Reproduce the records below in full and without edits, omitting images.

# Data items
--------------------
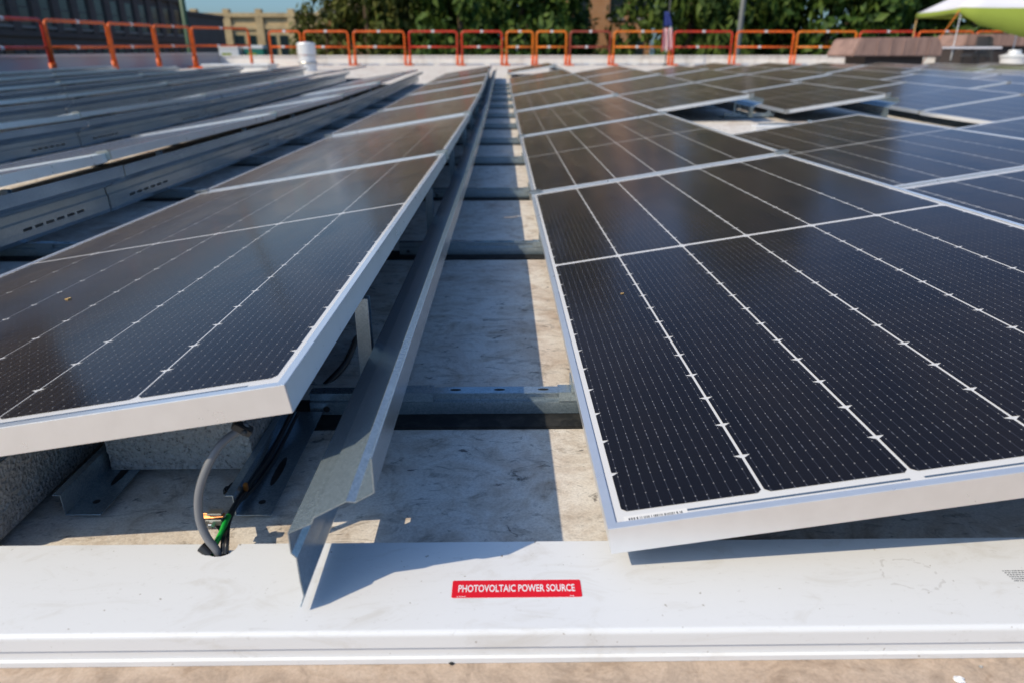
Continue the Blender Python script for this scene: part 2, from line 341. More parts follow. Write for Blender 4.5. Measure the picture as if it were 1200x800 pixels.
# dark brick block on the left: its long wall faces the roof
b = thing('brick_building', 'long dark brick building in shade at the upper left', 'building', (-29.4, 30, -8))
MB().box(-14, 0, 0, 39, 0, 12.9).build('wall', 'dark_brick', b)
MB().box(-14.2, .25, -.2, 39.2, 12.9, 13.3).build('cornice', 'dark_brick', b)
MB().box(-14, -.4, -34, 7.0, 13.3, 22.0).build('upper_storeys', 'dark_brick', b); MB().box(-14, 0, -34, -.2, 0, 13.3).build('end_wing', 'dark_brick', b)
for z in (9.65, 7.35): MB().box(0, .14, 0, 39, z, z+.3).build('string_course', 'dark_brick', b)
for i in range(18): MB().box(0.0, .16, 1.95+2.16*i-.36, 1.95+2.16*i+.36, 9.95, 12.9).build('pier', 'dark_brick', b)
MR = Matrix.Translation((.03, 0, 0)) @ Matrix.Rotation(R_(90), 4, 'Z')
window_set(b, MR, [(2.45+2.16*i, 10.25) for i in range(17)], 1.15, 2.1)
window_set(b, MR, [(2.45+2.16*i, 8.2) for i in range(17)], 1.0, 1.0, sill=False)
b = thing('brick_building', 'lower dark brick wing behind the shaded building, next to the tan facade', 'building', (-31.4, 70.2, -8))
MB().box(-8, 0, 0, 14, 0, 12.3).build('wall', 'dark_brick', b); MB().box(-8, .15, -.15, 14, 12.3, 12.6).build('coping', 'dark_brick', b)
window_set(b, Matrix.Translation((0, -.02, 0)), [(-6.5+2.2*i, 8.6) for i in range(3)], 1.1, 1.6)
# tan ornate facade
b = thing('sandstone_building', 'tan stone facade with piers and cornice in sunlight, beyond the roof', 'building', (-48, 96, -8.0))
MB().box(0, 34, 0, 12, 0, 13.0).build('wall', 'sandstone', b); MB().box(-.3, 34.3, -.35, 12, 13.0, 13.5).build('cornice', 'sandstone', b)
MB().box(0, 34, -.2, 0, 11.6, 12.1).build('string_course', 'sandstone', b)
for i in range(9):
    MB().box(i*4.1, i*4.1+.95, -.32, 0, 0, 13.0).build('pier', 'sandstone', b)
    MB().box(i*4.1+.1, i*4.1+.85, -.3, .6, 13.5, 13.95).build('finial', 'sandstone', b)
MB().add([(24, -.1, 13.5), (32, -.1, 13.5), (28, -.1, 15.6), (24, .5, 13.5), (32, .5, 13.5), (28, .5, 15.6)], [(0, 1, 2), (5, 4, 3), (0, 3, 4, 1), (1, 4, 5, 2), (2, 5, 3, 0)]).build('gable', 'sandstone', b)
for i in range(8):
    window_set(b, Matrix.Translation((0, -.03, 0)), [(i*4.1+1.15, 8.3), (i*4.1+2.75, 8.3)], 1.15, 2.6, 'green_paint')
    window_set(b, Matrix.Translation((0, -.03, 0)), [(i*4.1+1.15, 4.3), (i*4.1+2.75, 4.3)], 1.15, 2.6, 'green_paint')
# orange brick block behind the trees
b = thing('brick_building', 'tall orange brick building showing between the trees above the guardrail', 'building', (2.4, 62, -8))
MB().box(0, 9.9, 0, 10, 0, 21.5).build('wall', 'orange_brick', b); MB().box(-.15, 10.05, -.15, 10, 21.5, 22).build('coping', 'stone_trim', b)
window_set(b, Matrix.Translation((0, -.03, 0)), [(x, z) for x in (.9, 3.4, 6.35, 8.2) for z in (4.6, 8.0, 11.4, 14.8, 18.2)], 1.15, 1.9)
b = thing('brick_building', 'low orange brick building glimpsed below the trees left of centre', 'building', (-14.5, 60, -8))
MB().box(0, 13, 0, 9, 0, 11.5).build('wall', 'orange_brick', b); MB().box(-.15, 13.15, -.15, 9, 11.5, 11.9).build('coping', 'stone_trim', b)
window_set(b, Matrix.Translation((0, -.03, 0)), [(x, z) for x in (1.6, 5.0, 9.6) for z in (4.6, 8.0)], 1.9, 1.7)

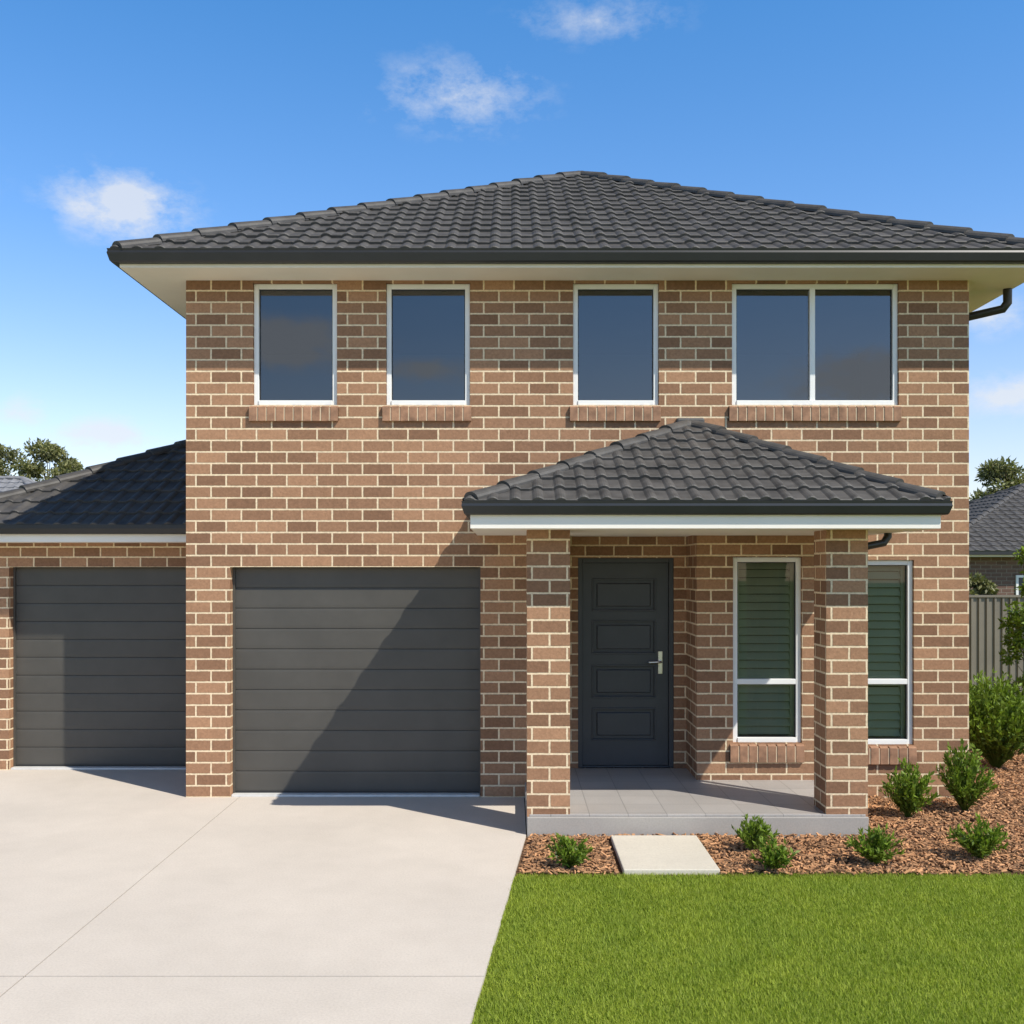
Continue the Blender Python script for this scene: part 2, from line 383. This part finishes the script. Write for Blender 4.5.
--------------------
# Answer below
Continue the Blender Python script for this scene: part 2, from line 341. More parts follow. Write for Blender 4.5. Measure the picture as if it were 1200x800 pixels.
# dark brick block on the left: its long wall faces the roof
b = thing('brick_building', 'long dark brick building in shade at the upper left', 'building', (-29.4, 30, -8))
MB().box(-14, 0, 0, 39, 0, 12.9).build('wall', 'dark_brick', b)
MB().box(-14.2, .25, -.2, 39.2, 12.9, 13.3).build('cornice', 'dark_brick', b)
MB().box(-14, -.4, -34, 7.0, 13.3, 22.0).build('upper_storeys', 'dark_brick', b); MB().box(-14, 0, -34, -.2, 0, 13.3).build('end_wing', 'dark_brick', b)
for z in (9.65, 7.35): MB().box(0, .14, 0, 39, z, z+.3).build('string_course', 'dark_brick', b)
for i in range(18): MB().box(0.0, .16, 1.95+2.16*i-.36, 1.95+2.16*i+.36, 9.95, 12.9).build('pier', 'dark_brick', b)
MR = Matrix.Translation((.03, 0, 0)) @ Matrix.Rotation(R_(90), 4, 'Z')
window_set(b, MR, [(2.45+2.16*i, 10.25) for i in range(17)], 1.15, 2.1)
window_set(b, MR, [(2.45+2.16*i, 8.2) for i in range(17)], 1.0, 1.0, sill=False)
b = thing('brick_building', 'lower dark brick wing behind the shaded building, next to the tan facade', 'building', (-31.4, 70.2, -8))
MB().box(-8, 0, 0, 14, 0, 12.3).build('wall', 'dark_brick', b); MB().box(-8, .15, -.15, 14, 12.3, 12.6).build('coping', 'dark_brick', b)
window_set(b, Matrix.Translation((0, -.02, 0)), [(-6.5+2.2*i, 8.6) for i in range(3)], 1.1, 1.6)
# tan ornate facade
b = thing('sandstone_building', 'tan stone facade with piers and cornice in sunlight, beyond the roof', 'building', (-48, 96, -8.0))
MB().box(0, 34, 0, 12, 0, 13.0).build('wall', 'sandstone', b); MB().box(-.3, 34.3, -.35, 12, 13.0, 13.5).build('cornice', 'sandstone', b)
MB().box(0, 34, -.2, 0, 11.6, 12.1).build('string_course', 'sandstone', b)
for i in range(9):
    MB().box(i*4.1, i*4.1+.95, -.32, 0, 0, 13.0).build('pier', 'sandstone', b)
    MB().box(i*4.1+.1, i*4.1+.85, -.3, .6, 13.5, 13.95).build('finial', 'sandstone', b)
MB().add([(24, -.1, 13.5), (32, -.1, 13.5), (28, -.1, 15.6), (24, .5, 13.5), (32, .5, 13.5), (28, .5, 15.6)], [(0, 1, 2), (5, 4, 3), (0, 3, 4, 1), (1, 4, 5, 2), (2, 5, 3, 0)]).build('gable', 'sandstone', b)
for i in range(8):
    window_set(b, Matrix.Translation((0, -.03, 0)), [(i*4.1+1.15, 8.3), (i*4.1+2.75, 8.3)], 1.15, 2.6, 'green_paint')
    window_set(b, Matrix.Translation((0, -.03, 0)), [(i*4.1+1.15, 4.3), (i*4.1+2.75, 4.3)], 1.15, 2.6, 'green_paint')
# orange brick block behind the trees
b = thing('brick_building', 'tall orange brick building showing between the trees above the guardrail', 'building', (2.4, 62, -8))
MB().box(0, 9.9, 0, 10, 0, 21.5).build('wall', 'orange_brick', b); MB().box(-.15, 10.05, -.15, 10, 21.5, 22).build('coping', 'stone_trim', b)
window_set(b, Matrix.Translation((0, -.03, 0)), [(x, z) for x in (.9, 3.4, 6.35, 8.2) for z in (4.6, 8.0, 11.4, 14.8, 18.2)], 1.15, 1.9)
b = thing('brick_building', 'low orange brick building glimpsed below the trees left of centre', 'building', (-14.5, 60, -8))
MB().box(0, 13, 0, 9, 0, 11.5).build('wall', 'orange_brick', b); MB().box(-.15, 13.15, -.15, 9, 11.5, 11.9).build('coping', 'stone_trim', b)
window_set(b, Matrix.Translation((0, -.03, 0)), [(x, z) for x in (1.6, 5.0, 9.6) for z in (4.6, 8.0)], 1.9, 1.7)

Continue the Blender Python script for this scene: part 2, from line 383. This part finishes the script. Write for Blender 4.5.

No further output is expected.